Dwarf bards are a pretty far stretch. My GM has told me that dwarven lands tend to use clerics as their lorekeepers instead. He also says that barbarians are similarly "against the grain" of what dwarves are all about.

Goblin wizard is an offbeat choice, since goblins are so against reading. They even made an archetype specifically for goblins so they can be wizards without learning to read.

Humbug!

The Complete Book of Dwarves was published in 1991 and included The Battlerager as a class kit for dwarves. The Battlerager has more in common with the 3.0 Barbarian than the 2nd edition Barbarian does IMO. Dwarves are the original "barbarian" for 3.0 essentially. I don't know where the first representation of them was, but I know one appeared in an RA Salvatore novel (1-3 years prior to the CBoD).

Also, a dwarven barbarian invented the Dwarven Door Game at least 7 years ago.

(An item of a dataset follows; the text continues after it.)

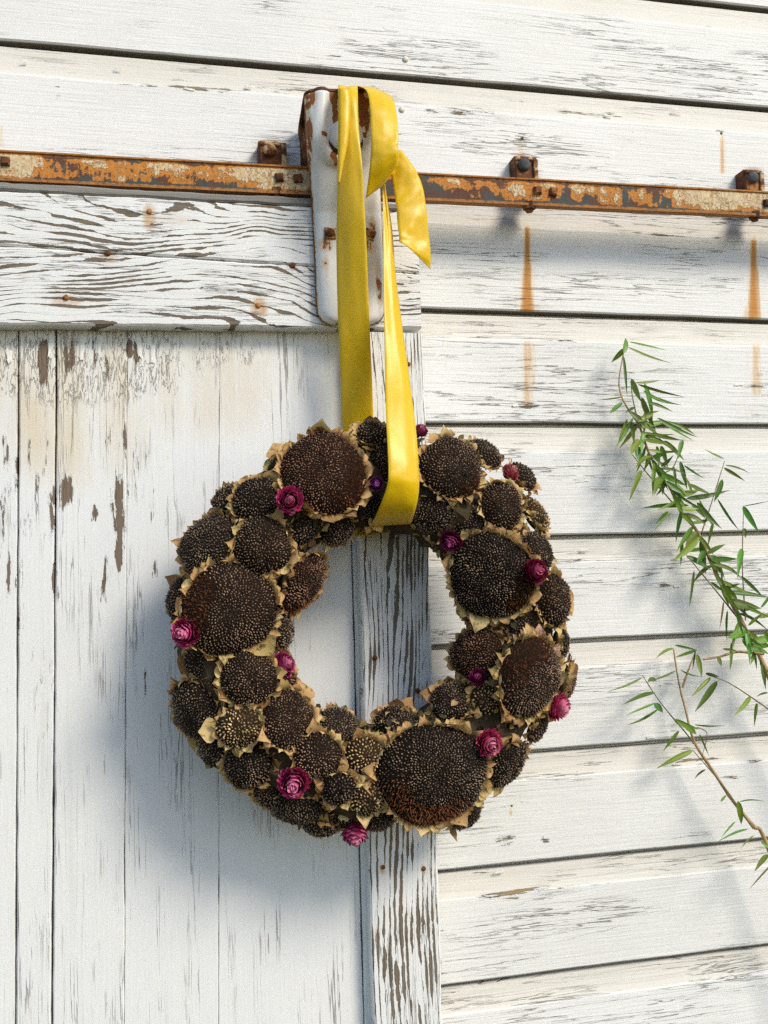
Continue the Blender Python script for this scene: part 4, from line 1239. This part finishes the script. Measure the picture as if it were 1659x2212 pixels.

Normally I might agree that goblins aren't wizards, but we had a long running one in a campaign. Originally he was actually an elf, but a titan transformed him into a goblin (and everyone's memory of him into a goblin). So, my group is quite familiar with the concept.


SorrySleeping wrote:
I think Catfolk, being a generally chaotic race along with negative wisdom, having a monk archetype that doesn't trade away the lawful-ness or wisdom is hillarous.

I have a very fun and lawful catfolk samurai.... going against the common grain can be fun and exciting yes yes!


Pathfinder Adventure Path Subscriber

No one has mentioned the Astomoi yet? These guys have no way of providing verbal components for spells, making them colossally unsuitable to be Wizards in spite of an intelligence bonus. Sure, at high levels you could get away with slapping Silent Spell on everything, but it's a pretty crippling downside that goes far beyond misplaced racial bonuses/penalties. Hmm... seems I'm either mis-remembering or misread it, since they do get to use thought components instead of verbal components. Well, these guys still have a lot of pitfalls if you want to make them into a bard. But hey, at least they can still cast and pantomime.


Dasrak wrote:
No one has mentioned the Astomoi yet? These guys have no way of providing verbal components for spells, making them colossally unsuitable to be Wizards in spite of an intelligence bonus. Sure, at high levels you could get away with slapping Silent Spell on everything, but it's a pretty crippling downside that goes far beyond misplaced racial bonuses/penalties. Hmm... seems I'm either mis-remembering or misread it, since they do get to use thought components instead of verbal components. Well, these guys still have a lot of pitfalls if you want to make them into a bard. But hey, at least they can still cast and pantomime.

Even if they didn't get to use thought components instead, come 5th level an astomoi pact wizard with the deaf curse would be a terror to behold. Until then, well, I hope you're a fan of peacebond, lipstitch, shadow anchor, and pilfering hand.


Irontruth wrote:
Silent Saturn wrote:

Dwarf bards are a pretty far stretch. My GM has told me that dwarven lands tend to use clerics as their lorekeepers instead. He also says that barbarians are similarly "against the grain" of what dwarves are all about.

Goblin wizard is an offbeat choice, since goblins are so against reading. They even made an archetype specifically for goblins so they can be wizards without learning to read.

Humbug!

The Complete Book of Dwarves was published in 1991 and included The Battlerager as a class kit for dwarves. The Battlerager has more in common with the 3.0 Barbarian than the 2nd edition Barbarian does IMO. Dwarves are the original "barbarian" for 3.0 essentially. I don't know where the first representation of them was, but I know one appeared in an RA Salvatore novel (1-3 years prior to the CBoD).

My Dwarven Battlerager (actually the Fighter/Cleric version) invented a couple of games.

Dwarven Catch: Two people take turns throwing an axe back and forth at each other. Last one standing wins.

Pin the Tail on the Yeti: Involves a length of rope tied to a spike and a mallet. The goal is to sneak up on a yeti and nail a tail onto it's butt. The yetis in my character's alpine mountain home had a healthy fear of stealthy dwarves.